BE: echoes in coastal waters
malignd at aol.com
malignd at aol.com
Wed Aug 21 16:36:34 CDT 2013
As one who grew up in a town on the mighty river's bank, I can say he certainly has the correct example of water polluted by industry. But I can't imagine anyone at any time feeling on the edge of possibilities sailing up the Passaic River. Now the Hackensack ...
“and for maybe a minute and a half she feels free—at least at the edge of possibilities, like whatever the Europeans who first sailed up the Passaic River must have felt, before the long parable of corporate sins and corruption that overtook it, before the dioxins and the highway debris and unmourned acts of waste.”
-----Original Message-----
From: Monte Davis <montedavis at verizon.net>
To: pynchon-l <pynchon-l at waste.org>
Sent: Wed, Aug 21, 2013 5:19 am
Subject: BE: echoes in coastal waters
We’ve so often quoted (and recognized in TRP) this from Fitzgerald:
“…gradually I became aware of the old island here that flowered once for Dutch sailors' eyes-a fresh, green breast of the new world. Its vanished trees, the trees that had made way for Gatsby's house, had once pandered in whispers to the last and greatest of all human dreams; for a transitory enchanted moment man must have held his breath in the presence of this continent…”

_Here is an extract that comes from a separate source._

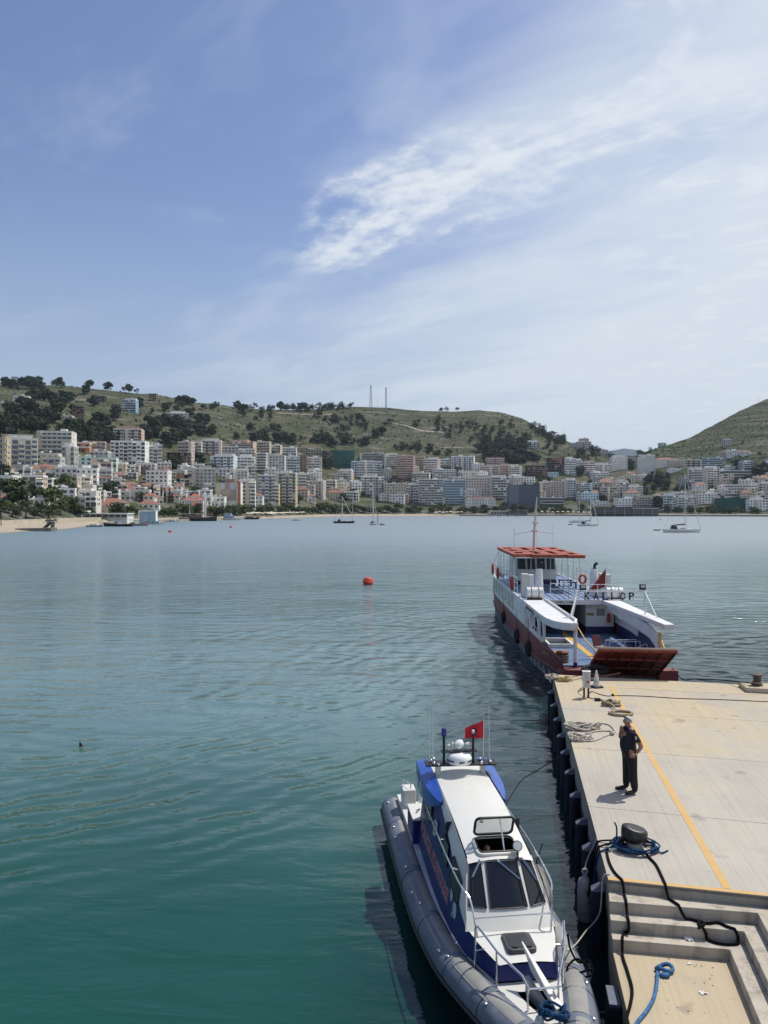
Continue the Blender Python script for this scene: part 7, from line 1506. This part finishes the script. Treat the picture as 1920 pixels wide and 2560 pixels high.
# quay fenders
M_QF = mat('navy_rubber_fender', (.008, .011, .026), .7, var=.3, vscale=2); M_QT = mat('grey_fender_cap', (.11, .13, .17), .7, var=.2, vscale=4)
for i, (px, py) in enumerate(((1378, 1702), (1388, 1732), (1396, 1765), (1407, 1803), (1418, 1842), (1428, 1888), (1440, 1942), (1453, 2005), (1472, 2075), (1512, 2172))):
    e = gp(px, py, PD); s_al = (Vector((e.x, e.y, 0)) - Vector((pA.x, pA.y, 0))).dot(Vector((pv.x, pv.y, 0))); c = pA + pv * s_al; o_ = Vector((pv.y, -pv.x, 0)); o_ = o_ if o_.x < 0 else -o_
    big = i >= 8
    o = empty('quay_fender', (c.x + o_.x * .135, c.y + o_.y * .135, 0), math.atan2(o_.y, o_.x), ['fender at the far corner of the quay edge', 'second fender from the far corner of the quay', 'third fender from the far corner of the quay', 'fourth fender from the far corner of the quay', 'fender just beyond the pale rope heaps', 'fender beside the pale rope heaps', 'fender on the quay edge level with the standing man', 'fender just nearer than the standing man', 'fender below the black bollard', 'big dark fender below the top of the steps'][i] , 'fender', 'fenders along the quay wall')
    m = MB(); m.tube([(0, 0, -.5), (0, 0, 1.02 if not big else 1.12)], .13, 12); m.build('body', M_QF, o, smooth=True, angle=50); zt_ = 1.02 if not big else 1.12
    m = MB(); m.hexa([(-.12, -.10, zt_ + .001), (.12, -.10, zt_ + .001), (.12, .10, zt_ + .001), (-.12, .10, zt_ + .001), (-.12, -.05, zt_ + .13), (-.02, -.05, zt_ + .11), (-.02, .05, zt_ + .11), (-.12, .05, zt_ + .13)]); m.build('cap', M_QT, o)
for px, py, lab in ((1520, 2385, 'pale blue-topped fender at the landing edge'),):
    e = NOS[3][0] + pv * .9; o_ = Vector((pv.y, -pv.x, 0)); o_ = o_ if o_.x < 0 else -o_
    o = empty('quay_fender', (e.x + o_.x * .14, e.y + o_.y * .14, 0), math.atan2(o_.y, o_.x), lab, 'fender', 'fenders along the quay wall'); m = MB(); m.box(-.13, .06, -.26, .26, -.5, .50); m.build('body', M_QF, o, bevel=.03); m = MB(); m.box(-.12, .05, -.24, .24, .501, .55); m.build('cap', M_QT, o)
# hanging white fender
wf = gp(1447, 2255, .35); wf = Vector((wf.x, wf.y, 0)); o = empty('hanging_fender', (wf.x + .12, wf.y, .45), 0, 'dirty white fender hanging from the quay by the patrol boat bow', 'fender'); m = MB(); m.lathe([(.03, -.55), (.12, -.48), (.15, -.38), (.15, .22), (.12, .34), (.05, .40), (.04, .46)], n=16); m.build('body', mat('dirty_white_fender', (.42, .41, .39), .6, var=.2, vscale=4, dirt=(.10, .09, .08), dscale=4, damt=.8), o, smooth=True, angle=50); m = MB(); m.tube([(.05 * math.cos(q), 0, .50 + .05 * math.sin(q)) for q in [k * .785 for k in range(8)]], .025, 6, closed=True); m.build('eye', MATS['dirty_white_fender'], o)
edge = gp(1492, 2100, PD); m = MB(); m.tube(crv([edge + Vector((0, 0, .02)), edge + Vector((-.06, 0, -.1)), Vector((wf.x + .2, wf.y + .15, 1.1)), Vector((wf.x + .12, wf.y, .95))], 5), .014, 5); m.build('lanyard', M_WROPE); l_ = bpy.data.objects[-1] if False else None
for ob in list(COL.objects):
    if ob.name.startswith('lanyard') and ob.parent is None: ob.parent = o; ob.matrix_parent_inverse = Matrix.Translation(o.location).inverted()
# black mushroom bollard with its lines
bo = gp(1585, 2122, PD); o = empty('mooring_bollard', bo, R(-18), 'black rounded mooring bollard with blue rope round its foot', 'bollard')
M_BOL = mat('black_painted_iron', (.016, .016, .017), .42, var=.2, vscale=6, dirt=(.10, .10, .10), dscale=7, damt=.6, bump=.5, bscale=14)
m = MB(); R_ = []
for z, rx, ry, ox in ((.13, .15, .13, 0), (.145, .20, .17, 0), (.18, .235, .195, .0), (.26, .25, .205, .005), (.335, .245, .20, .01), (.365, .225, .185, .0), (.378, .18, .15, -.01), (.382, .08, .07, -.02)): R_.append([(ox + rx * math.cos(q), ry * math.sin(q), (z * 1.12) + (.032 * -math.cos(q) if z > .3 else 0)) for q in [k * .2618 for k in range(24)]])
m.loft(R_); m.build('head', M_BOL, o, smooth=True, angle=60)
m = MB(); m.lathe([(.26, .004), (.26, .03), (.17, .045), (.145, .14)], n=20); m.build('stem', mat('worn_iron_stem', (.30, .28, .25), .6, var=.3, vscale=8), o, smooth=True, angle=40)
rb_ = random.Random(4); pts = []
for k in range(92):
    a = k * .42; q = .27 + .07 * rb_.random() + .0007 * k; pts.append(bo + Vector((math.cos(a) * q * 1.15 + .02, math.sin(a) * q * 1.0, .03 + .08 * (.5 + .5 * math.sin(k * .31)) + .015 * rb_.random())))
rope('blue_rope', [at(1536, 2056, bo.y), at(1541, 2066, bo.y), at(1542, 2082, bo.y), at(1541, 2098, bo.y), at(1543, 2108, bo.y - .05)] + pts + [bo + Vector((.42, -.22, .03)), bo + Vector((.55, -.16, .015)), bo + Vector((.62, -.1, .012))], .016, M_BROPE, 'blue rope wound many times round the black bollard foot', 6, seg=3)
pts = [bo + Vector((math.cos(k * .45) * .235, math.sin(k * .45) * .21, .06 + .008 * k)) for k in range(9)]
def stair_z(p):
    k = 0
    for (l_, c_) in NOS:
        d1 = (c_ - l_).to_2d().normalized(); n1 = Vector((d1.y, -d1.x)); n1 = n1 if n1.y < 0 else -n1; n2 = Vector((fv.y, -fv.x)); n2 = n2 if n2.x < 0 else -n2
        if (p.to_2d() - l_.to_2d()).dot(n1) > 0 and (p.to_2d() - c_.to_2d()).dot(n2) > 0: k += 1
    return PD - SW * k
def draped(pts, r):
    q = []
    P = crv(pts, 14)
    for p in P: q.append(stair_z(p))
    z = q[:]
    for i in range(len(P)):                      # the rope is held up by the nosings it crosses
        for j in range(max(0, i - 10), min(len(P), i + 11)):
            z[i] = max(z[i], q[j] - (P[i].to_2d() - P[j].to_2d()).length * 1.5)
    return [Vector((p.x, p.y, z[i] + r)) for i, p in enumerate(P)]
def S_(px, py, k=0): return gp(px, py, PD - SW * k)
def rope2(pre, pts, r, mt, label): m = MB(); m.tube(pre + draped(pts, r), r, 8); return tag(m.build('black_rope', mt, smooth=True), label, 'rope')
rope2(crv(pts + [gq(1543, 2106, PD, .10), gq(1532, 2110, PD, .07)], 4), [S_(1520, 2116), S_(1517, 2130), S_(1523, 2158), S_(1536, 2183), S_(1555, 2203), S_(1561, 2240, 1), S_(1566, 2286, 2), S_(1572, 2338, 3), S_(1560, 2362, 4), S_(1556, 2390, 4), S_(1568, 2430, 4), S_(1580, 2475, 4), S_(1577, 2510, 4), S_(1565, 2555, 4), S_(1560, 2600, 4)], .024, M_KROPE, 'black rope from the bollard down the left side of the steps')
rope2([bo + Vector((.08, -.22, .08)), bo + Vector((.11, -.27, .06))], [S_(1622, 2146), S_(1640, 2165), S_(1655, 2195), S_(1665, 2216), S_(1676, 2252, 1), S_(1705, 2270, 1), S_(1730, 2302, 2), S_(1765, 2311, 2), S_(1795, 2338, 3), S_(1818, 2348, 3), S_(1840, 2356, 3), S_(1844, 2362, 3), S_(1820, 2364, 3), S_(1790, 2360, 3), S_(1765, 2351, 3), S_(1752, 2346, 3), S_(1746, 2339, 3), S_(1755, 2336, 3), S_(1760, 2343, 3), S_(1746, 2348, 3)], .024, M_KROPE, 'black rope snaking from the bollard across the steps to a knotted end')
for k, (a, b) in enumerate((((1544, 2110), (1484, 2170)), ((1540, 2116), (1490, 2180)), ((1538, 2122), (1478, 2200)))):
    e = gp(1499 + k * 3, 2106 + k * 12, PD); rope('mooring_line', [bo + Vector((-.22, .02, .12 - .03 * k)), gq(a[0], a[1], PD, .07), e + Vector((.02, 0, .03)), e + Vector((-.07, 0, -.06)), e + Vector((-.18, -.1, -.5)), e + Vector((-.3, -.25 - .1 * k, -.95))], .018, (M_KROPE, M_KROPE, M_BROPE)[k], ('upper black line leading from the bollard over the quay edge', 'second black line leading from the bollard over the quay edge', 'dark blue line leading from the bollard over the quay edge')[k])
rope('bow_line', [E_(2188) + Vector((.05, 0, .02)), E_(2188) + Vector((-.08, 0, -.06)), E_(2195) + Vector((-.16, -.05, -.6)), gp(1463, 2330, .55), gp(1440, 2360, .7), WB @ V(7.7, -.72, 1.25)], .012, M_WROPE, 'thin pale line from the quay wall to the patrol boat bow')
rope('stern_line', [gp(1375, 1895, 1.3) + Vector((.25, 0, .05)), gp(1345, 1925, 1.15), gp(1300, 1955, 1.25), WB @ V(3.4, -.80, 1.62)], .012, M_KROPE, 'thin black stern line from patrol boat cabin to the quay')
m = MB(); m.tube(tangle(gq(1532, 2125), .13, .10, 22, .014, 8, .06, 4), .014, 6); tag(m.build('small_rope', mat('white_rope', (.62, .60, .55), .9, bump=.6, bscale=70)), 'little heap of white rope beside the black bollard', 'rope')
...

It’s dawn, and Maxine and companions are in a boat on the Arthur Kill near Isle of Meadows, a huge NYC landfill site:
“and for maybe a minute and a half she feels free—at least at the edge of possibilities, like whatever the Europeans who first sailed up the Passaic River must have felt, before the long parable of corporate sins and corruption that overtook it, before the dioxins and the highway debris and unmourned acts of waste.”